Find the line with "Reconstruct this image" and the line with "wo = wn.new('ShaderNodeOutputWorld')", then repeat both of them and every line in between exactly. Omit the pictures.

::: DATA FOR THE TASK

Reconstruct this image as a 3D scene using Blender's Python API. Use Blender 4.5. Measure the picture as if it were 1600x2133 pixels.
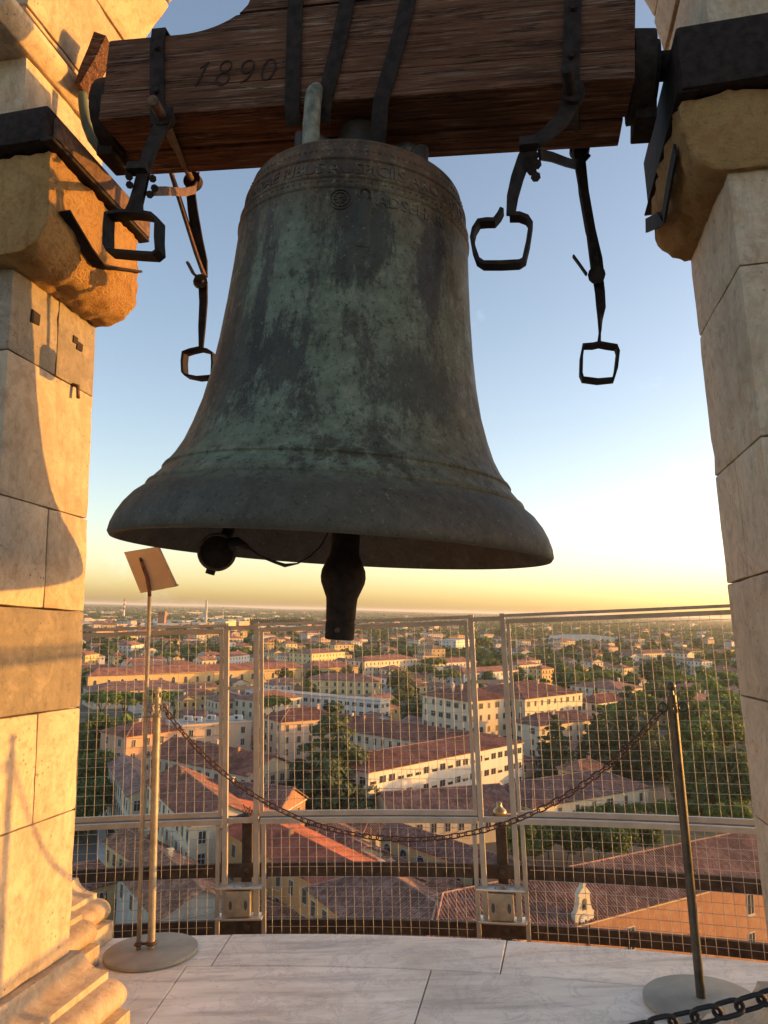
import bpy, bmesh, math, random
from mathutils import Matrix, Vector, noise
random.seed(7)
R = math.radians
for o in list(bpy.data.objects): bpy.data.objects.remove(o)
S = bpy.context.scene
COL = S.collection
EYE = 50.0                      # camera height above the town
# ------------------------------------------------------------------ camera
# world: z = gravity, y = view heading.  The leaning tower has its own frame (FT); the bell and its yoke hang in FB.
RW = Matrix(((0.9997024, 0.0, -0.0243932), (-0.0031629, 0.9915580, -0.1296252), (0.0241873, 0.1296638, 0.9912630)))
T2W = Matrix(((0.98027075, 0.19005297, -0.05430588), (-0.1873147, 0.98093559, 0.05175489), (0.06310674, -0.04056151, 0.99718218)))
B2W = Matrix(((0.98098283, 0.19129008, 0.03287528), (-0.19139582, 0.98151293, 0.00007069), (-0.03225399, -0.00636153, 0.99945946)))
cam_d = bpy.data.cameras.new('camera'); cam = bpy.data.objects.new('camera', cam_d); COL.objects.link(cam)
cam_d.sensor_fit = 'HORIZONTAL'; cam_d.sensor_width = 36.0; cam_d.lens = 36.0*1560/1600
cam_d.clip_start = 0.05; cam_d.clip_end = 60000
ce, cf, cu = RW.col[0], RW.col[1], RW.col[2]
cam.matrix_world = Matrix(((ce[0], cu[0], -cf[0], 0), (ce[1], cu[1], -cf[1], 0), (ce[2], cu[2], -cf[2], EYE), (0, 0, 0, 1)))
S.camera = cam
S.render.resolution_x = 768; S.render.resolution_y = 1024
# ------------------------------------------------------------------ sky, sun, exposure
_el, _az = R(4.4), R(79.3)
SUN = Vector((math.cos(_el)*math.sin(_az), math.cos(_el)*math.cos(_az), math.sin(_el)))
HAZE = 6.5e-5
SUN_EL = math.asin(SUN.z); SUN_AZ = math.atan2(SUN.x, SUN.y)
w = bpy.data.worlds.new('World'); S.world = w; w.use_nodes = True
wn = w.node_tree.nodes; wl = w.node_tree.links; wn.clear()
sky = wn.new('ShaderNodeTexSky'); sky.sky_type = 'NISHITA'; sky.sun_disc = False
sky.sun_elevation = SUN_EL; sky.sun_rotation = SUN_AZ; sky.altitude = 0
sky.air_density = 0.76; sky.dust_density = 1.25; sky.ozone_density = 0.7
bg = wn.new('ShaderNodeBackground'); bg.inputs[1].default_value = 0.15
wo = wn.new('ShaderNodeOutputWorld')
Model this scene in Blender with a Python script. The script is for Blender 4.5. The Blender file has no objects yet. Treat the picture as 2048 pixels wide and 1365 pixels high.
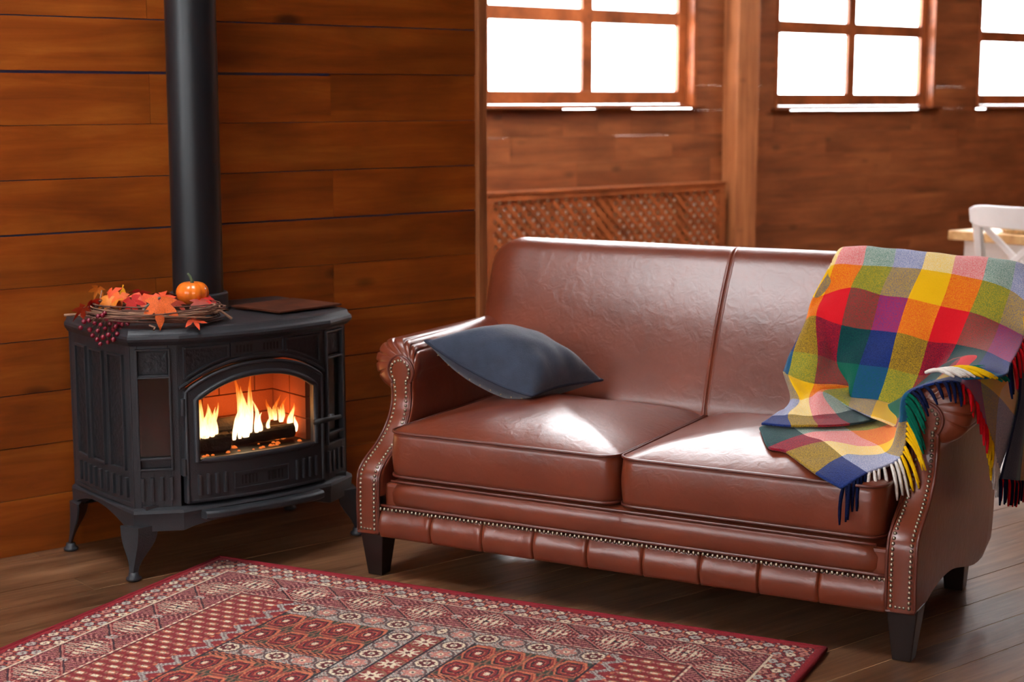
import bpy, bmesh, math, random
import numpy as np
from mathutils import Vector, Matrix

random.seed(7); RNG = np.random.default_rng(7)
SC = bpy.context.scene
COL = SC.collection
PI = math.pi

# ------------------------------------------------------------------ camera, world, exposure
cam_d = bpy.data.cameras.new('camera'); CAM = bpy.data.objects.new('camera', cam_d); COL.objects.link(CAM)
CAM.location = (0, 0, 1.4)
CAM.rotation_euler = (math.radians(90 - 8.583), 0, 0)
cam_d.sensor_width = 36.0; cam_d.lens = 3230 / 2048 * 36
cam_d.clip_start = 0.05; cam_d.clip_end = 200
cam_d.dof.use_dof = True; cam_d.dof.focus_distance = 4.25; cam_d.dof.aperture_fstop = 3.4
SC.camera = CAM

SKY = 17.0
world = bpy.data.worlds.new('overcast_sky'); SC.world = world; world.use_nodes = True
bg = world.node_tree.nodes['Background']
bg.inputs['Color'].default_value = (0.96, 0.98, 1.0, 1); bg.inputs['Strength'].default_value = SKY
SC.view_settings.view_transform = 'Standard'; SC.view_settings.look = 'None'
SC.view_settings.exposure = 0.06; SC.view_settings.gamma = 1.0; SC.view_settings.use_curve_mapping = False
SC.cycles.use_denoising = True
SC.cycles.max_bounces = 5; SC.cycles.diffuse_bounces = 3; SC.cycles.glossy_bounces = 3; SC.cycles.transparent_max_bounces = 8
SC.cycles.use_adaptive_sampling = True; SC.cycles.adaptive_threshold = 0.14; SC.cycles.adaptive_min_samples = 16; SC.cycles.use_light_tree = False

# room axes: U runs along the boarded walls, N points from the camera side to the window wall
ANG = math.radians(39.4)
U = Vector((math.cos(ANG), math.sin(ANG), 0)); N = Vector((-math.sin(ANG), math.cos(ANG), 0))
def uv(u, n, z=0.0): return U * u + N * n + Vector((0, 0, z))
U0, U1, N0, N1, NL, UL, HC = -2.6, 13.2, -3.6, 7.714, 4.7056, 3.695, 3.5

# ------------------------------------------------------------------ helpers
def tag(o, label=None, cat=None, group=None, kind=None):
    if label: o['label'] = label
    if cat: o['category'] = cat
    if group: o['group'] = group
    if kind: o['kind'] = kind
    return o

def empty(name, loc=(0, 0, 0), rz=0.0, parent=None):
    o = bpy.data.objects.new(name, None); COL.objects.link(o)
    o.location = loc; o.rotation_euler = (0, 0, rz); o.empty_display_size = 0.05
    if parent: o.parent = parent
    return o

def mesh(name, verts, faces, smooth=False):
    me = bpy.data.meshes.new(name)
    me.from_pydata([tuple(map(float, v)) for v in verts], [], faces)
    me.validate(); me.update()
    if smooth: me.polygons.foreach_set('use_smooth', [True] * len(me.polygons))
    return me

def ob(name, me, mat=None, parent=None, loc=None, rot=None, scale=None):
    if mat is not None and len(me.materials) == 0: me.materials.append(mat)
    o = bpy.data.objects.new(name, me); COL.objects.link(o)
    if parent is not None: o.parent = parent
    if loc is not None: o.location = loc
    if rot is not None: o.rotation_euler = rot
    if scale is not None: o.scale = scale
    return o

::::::
::: DATA FOR THE TASK

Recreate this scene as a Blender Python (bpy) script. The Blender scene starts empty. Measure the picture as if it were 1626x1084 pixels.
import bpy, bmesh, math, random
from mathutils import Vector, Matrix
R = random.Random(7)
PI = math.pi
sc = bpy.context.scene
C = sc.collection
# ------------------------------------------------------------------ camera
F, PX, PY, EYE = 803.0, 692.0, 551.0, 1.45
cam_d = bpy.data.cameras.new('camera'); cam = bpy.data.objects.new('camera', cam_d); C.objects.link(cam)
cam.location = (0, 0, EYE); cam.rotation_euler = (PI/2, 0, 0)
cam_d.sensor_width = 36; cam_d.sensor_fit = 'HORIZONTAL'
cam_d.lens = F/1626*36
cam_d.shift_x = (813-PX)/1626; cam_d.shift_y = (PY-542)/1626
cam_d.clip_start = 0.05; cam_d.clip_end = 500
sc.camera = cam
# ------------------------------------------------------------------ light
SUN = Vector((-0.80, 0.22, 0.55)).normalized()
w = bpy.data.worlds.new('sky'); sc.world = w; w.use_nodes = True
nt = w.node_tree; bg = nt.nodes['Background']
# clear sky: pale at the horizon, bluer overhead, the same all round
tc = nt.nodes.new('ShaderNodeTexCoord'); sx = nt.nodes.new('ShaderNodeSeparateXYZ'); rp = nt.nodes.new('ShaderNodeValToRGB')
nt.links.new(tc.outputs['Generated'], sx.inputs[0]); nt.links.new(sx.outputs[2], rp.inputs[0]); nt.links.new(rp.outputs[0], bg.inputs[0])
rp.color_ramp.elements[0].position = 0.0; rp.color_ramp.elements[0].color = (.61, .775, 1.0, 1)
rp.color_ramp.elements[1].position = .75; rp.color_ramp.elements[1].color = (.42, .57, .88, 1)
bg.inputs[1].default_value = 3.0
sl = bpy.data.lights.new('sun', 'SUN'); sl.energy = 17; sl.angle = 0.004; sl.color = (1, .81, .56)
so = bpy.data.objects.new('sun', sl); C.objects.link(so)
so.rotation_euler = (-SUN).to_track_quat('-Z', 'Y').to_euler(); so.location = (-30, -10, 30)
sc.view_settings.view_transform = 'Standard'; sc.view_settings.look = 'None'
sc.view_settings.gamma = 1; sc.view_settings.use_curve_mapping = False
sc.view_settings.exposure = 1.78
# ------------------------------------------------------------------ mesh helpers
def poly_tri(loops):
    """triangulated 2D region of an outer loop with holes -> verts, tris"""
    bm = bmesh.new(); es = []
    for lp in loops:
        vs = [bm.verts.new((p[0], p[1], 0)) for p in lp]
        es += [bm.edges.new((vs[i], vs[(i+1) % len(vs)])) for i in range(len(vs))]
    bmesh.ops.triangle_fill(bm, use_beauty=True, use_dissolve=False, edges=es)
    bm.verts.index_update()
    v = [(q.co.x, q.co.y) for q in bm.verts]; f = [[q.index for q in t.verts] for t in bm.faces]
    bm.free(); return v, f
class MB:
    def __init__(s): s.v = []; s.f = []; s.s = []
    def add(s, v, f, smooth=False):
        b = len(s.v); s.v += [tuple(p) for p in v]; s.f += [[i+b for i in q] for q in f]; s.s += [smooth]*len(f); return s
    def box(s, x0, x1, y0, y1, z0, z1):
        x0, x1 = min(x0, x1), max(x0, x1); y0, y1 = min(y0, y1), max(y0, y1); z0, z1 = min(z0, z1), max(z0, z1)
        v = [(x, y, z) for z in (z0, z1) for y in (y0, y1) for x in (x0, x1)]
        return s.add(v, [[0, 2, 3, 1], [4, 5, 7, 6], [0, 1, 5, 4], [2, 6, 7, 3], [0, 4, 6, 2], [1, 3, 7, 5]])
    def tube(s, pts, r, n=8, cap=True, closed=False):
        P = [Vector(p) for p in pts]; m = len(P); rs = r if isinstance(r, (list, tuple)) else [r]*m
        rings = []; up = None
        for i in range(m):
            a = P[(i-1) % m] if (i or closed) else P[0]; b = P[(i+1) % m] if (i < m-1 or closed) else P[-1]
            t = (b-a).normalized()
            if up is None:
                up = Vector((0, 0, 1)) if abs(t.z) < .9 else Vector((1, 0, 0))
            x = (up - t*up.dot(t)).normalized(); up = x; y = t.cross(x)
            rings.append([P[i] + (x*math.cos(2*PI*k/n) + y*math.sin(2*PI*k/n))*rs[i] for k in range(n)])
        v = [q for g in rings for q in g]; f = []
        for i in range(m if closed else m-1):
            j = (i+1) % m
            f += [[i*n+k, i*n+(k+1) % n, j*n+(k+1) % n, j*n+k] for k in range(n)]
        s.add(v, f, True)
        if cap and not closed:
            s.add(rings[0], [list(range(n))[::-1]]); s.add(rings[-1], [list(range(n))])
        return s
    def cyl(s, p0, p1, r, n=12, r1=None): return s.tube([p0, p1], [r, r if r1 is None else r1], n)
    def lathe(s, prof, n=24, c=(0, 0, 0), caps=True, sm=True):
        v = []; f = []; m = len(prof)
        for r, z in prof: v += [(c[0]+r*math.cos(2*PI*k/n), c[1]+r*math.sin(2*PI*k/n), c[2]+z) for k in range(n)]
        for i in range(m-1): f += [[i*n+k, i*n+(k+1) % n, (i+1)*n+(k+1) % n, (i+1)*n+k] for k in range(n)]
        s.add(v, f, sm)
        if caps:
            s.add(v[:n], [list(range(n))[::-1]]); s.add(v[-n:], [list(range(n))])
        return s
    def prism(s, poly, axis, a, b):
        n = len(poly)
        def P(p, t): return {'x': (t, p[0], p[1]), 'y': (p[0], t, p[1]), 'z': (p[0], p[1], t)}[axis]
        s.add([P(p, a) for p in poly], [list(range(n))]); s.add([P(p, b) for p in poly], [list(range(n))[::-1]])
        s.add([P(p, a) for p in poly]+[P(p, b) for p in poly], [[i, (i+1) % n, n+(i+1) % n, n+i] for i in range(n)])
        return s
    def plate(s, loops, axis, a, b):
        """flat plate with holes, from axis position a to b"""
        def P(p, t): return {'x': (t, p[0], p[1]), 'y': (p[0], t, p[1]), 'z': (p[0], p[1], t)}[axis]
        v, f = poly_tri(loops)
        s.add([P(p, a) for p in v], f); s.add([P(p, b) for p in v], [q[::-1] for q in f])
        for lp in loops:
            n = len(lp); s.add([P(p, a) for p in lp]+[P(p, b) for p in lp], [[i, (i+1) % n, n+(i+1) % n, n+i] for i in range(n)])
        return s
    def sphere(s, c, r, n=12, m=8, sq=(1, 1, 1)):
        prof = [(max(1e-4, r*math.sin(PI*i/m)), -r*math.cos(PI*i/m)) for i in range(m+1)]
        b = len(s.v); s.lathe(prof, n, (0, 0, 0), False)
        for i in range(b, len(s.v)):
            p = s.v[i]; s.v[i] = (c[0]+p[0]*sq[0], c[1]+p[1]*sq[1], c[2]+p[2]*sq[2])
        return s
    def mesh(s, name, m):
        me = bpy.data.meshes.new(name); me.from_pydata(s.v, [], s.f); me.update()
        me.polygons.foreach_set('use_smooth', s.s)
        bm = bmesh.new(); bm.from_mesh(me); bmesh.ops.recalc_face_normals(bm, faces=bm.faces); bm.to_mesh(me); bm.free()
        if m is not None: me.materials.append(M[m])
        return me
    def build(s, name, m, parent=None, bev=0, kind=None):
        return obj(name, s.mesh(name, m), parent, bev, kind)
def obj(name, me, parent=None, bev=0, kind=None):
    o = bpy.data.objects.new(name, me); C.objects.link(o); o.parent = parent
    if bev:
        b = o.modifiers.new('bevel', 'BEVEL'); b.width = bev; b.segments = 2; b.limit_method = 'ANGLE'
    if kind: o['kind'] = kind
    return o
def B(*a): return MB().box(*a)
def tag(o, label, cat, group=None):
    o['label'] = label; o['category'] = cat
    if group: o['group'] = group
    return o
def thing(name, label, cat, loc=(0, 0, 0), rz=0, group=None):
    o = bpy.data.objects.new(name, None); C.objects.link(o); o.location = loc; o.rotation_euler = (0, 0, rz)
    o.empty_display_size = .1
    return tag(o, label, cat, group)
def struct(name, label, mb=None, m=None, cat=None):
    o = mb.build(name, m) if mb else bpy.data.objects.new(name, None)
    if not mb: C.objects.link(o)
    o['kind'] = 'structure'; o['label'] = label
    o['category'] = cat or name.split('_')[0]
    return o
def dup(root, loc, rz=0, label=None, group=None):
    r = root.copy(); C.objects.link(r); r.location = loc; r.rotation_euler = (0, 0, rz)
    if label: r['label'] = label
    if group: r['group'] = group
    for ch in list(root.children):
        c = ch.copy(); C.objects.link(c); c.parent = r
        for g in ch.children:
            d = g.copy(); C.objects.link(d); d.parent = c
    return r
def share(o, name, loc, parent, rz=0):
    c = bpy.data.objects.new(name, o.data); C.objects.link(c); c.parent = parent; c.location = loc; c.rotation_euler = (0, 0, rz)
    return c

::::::
::: DATA FOR THE TASK

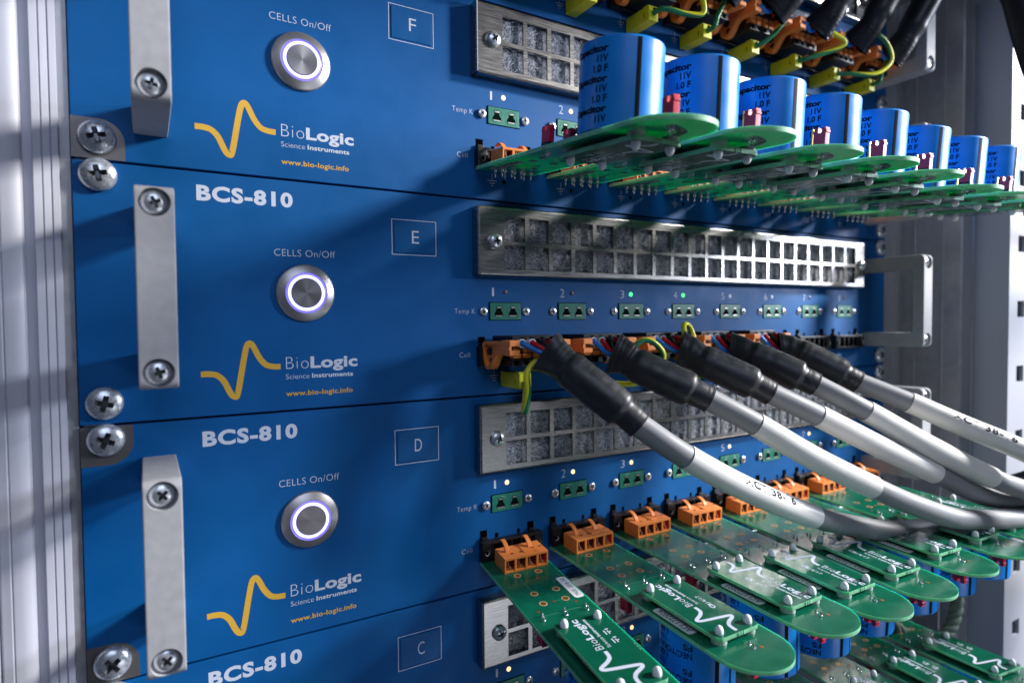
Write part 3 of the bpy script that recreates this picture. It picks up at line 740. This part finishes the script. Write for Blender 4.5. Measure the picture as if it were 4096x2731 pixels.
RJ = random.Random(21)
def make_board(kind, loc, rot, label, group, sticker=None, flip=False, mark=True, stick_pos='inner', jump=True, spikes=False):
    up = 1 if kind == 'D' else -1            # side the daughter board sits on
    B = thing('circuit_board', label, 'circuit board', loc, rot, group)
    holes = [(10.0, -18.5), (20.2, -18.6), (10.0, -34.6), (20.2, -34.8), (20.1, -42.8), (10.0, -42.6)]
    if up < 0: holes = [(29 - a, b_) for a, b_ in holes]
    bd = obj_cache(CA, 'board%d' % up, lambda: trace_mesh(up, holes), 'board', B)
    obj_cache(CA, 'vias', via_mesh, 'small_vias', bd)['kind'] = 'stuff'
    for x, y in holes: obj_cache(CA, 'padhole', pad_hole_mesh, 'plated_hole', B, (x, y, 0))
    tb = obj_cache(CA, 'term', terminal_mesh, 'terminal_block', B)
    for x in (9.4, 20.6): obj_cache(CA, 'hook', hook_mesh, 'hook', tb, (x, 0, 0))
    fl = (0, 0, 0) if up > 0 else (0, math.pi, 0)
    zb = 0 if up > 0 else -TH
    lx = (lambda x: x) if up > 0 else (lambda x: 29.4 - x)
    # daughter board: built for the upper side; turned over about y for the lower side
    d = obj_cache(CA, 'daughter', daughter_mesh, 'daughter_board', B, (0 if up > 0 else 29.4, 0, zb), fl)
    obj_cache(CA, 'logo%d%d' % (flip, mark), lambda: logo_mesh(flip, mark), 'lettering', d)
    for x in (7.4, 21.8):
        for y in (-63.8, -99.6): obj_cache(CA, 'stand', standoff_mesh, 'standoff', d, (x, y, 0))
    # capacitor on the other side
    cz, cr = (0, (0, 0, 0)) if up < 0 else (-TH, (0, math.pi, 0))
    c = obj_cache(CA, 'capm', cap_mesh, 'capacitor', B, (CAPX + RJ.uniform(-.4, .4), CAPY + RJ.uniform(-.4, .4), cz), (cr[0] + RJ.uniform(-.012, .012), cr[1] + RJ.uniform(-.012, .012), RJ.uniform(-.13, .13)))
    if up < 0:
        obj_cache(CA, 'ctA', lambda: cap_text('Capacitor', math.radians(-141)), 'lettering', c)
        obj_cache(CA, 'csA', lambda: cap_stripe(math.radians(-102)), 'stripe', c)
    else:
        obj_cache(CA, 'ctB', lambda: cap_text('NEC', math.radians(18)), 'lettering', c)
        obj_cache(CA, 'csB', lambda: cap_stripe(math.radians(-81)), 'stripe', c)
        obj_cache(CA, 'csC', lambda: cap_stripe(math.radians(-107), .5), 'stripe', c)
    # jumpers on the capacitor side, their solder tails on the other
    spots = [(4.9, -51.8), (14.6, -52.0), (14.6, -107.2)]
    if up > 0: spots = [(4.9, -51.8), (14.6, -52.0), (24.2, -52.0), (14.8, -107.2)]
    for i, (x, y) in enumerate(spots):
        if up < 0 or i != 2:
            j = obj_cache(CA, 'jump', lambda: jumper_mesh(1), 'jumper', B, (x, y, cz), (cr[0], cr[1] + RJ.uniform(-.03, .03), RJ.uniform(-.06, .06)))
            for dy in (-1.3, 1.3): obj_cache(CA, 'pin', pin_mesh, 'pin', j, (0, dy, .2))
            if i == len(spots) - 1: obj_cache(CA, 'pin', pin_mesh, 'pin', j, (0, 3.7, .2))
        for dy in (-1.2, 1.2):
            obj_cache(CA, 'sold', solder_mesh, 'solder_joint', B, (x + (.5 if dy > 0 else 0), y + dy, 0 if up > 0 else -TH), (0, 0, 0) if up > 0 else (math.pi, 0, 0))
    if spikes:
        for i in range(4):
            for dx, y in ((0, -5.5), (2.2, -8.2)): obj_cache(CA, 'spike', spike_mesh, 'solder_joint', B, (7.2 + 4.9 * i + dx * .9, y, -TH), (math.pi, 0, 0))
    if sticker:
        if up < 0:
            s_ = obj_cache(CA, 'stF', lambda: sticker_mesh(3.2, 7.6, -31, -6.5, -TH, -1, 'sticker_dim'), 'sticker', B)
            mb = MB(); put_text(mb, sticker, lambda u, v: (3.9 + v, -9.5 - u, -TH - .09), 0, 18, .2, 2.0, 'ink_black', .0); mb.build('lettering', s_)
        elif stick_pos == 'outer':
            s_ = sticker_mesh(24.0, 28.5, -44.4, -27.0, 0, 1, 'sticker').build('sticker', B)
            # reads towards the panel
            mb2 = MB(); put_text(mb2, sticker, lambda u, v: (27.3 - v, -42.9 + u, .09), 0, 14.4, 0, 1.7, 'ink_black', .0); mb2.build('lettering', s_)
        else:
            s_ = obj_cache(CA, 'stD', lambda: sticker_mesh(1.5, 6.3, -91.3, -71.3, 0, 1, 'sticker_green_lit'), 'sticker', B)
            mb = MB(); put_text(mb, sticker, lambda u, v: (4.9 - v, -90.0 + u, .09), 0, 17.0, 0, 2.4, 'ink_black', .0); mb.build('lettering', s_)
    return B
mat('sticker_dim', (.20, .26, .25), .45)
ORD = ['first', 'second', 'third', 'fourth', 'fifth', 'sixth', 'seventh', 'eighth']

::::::

COMPLETE OUTPUT:
Reconstruct this image as a 3D scene using Blender's Python API. Use Blender 4.5. Measure the picture as if it were 1600x2133 pixels.
import bpy, bmesh, math, random
from mathutils import Matrix, Vector, noise
random.seed(7)
R = math.radians
for o in list(bpy.data.objects): bpy.data.objects.remove(o)
S = bpy.context.scene
COL = S.collection
EYE = 50.0                      # camera height above the town
# ------------------------------------------------------------------ camera
# world: z = gravity, y = view heading.  The leaning tower has its own frame (FT); the bell and its yoke hang in FB.
RW = Matrix(((0.9997024, 0.0, -0.0243932), (-0.0031629, 0.9915580, -0.1296252), (0.0241873, 0.1296638, 0.9912630)))
T2W = Matrix(((0.98027075, 0.19005297, -0.05430588), (-0.1873147, 0.98093559, 0.05175489), (0.06310674, -0.04056151, 0.99718218)))
B2W = Matrix(((0.98098283, 0.19129008, 0.03287528), (-0.19139582, 0.98151293, 0.00007069), (-0.03225399, -0.00636153, 0.99945946)))
cam_d = bpy.data.cameras.new('camera'); cam = bpy.data.objects.new('camera', cam_d); COL.objects.link(cam)
cam_d.sensor_fit = 'HORIZONTAL'; cam_d.sensor_width = 36.0; cam_d.lens = 36.0*1560/1600
cam_d.clip_start = 0.05; cam_d.clip_end = 60000
ce, cf, cu = RW.col[0], RW.col[1], RW.col[2]
cam.matrix_world = Matrix(((ce[0], cu[0], -cf[0], 0), (ce[1], cu[1], -cf[1], 0), (ce[2], cu[2], -cf[2], EYE), (0, 0, 0, 1)))
S.camera = cam
S.render.resolution_x = 768; S.render.resolution_y = 1024
# ------------------------------------------------------------------ sky, sun, exposure
_el, _az = R(4.4), R(79.3)
SUN = Vector((math.cos(_el)*math.sin(_az), math.cos(_el)*math.cos(_az), math.sin(_el)))
HAZE = 6.5e-5
SUN_EL = math.asin(SUN.z); SUN_AZ = math.atan2(SUN.x, SUN.y)
w = bpy.data.worlds.new('World'); S.world = w; w.use_nodes = True
wn = w.node_tree.nodes; wl = w.node_tree.links; wn.clear()
sky = wn.new('ShaderNodeTexSky'); sky.sky_type = 'NISHITA'; sky.sun_disc = False
sky.sun_elevation = SUN_EL; sky.sun_rotation = SUN_AZ; sky.altitude = 0
sky.air_density = 0.76; sky.dust_density = 1.25; sky.ozone_density = 0.7
bg = wn.new('ShaderNodeBackground'); bg.inputs[1].default_value = 0.15
wo = wn.new('ShaderNodeOutputWorld')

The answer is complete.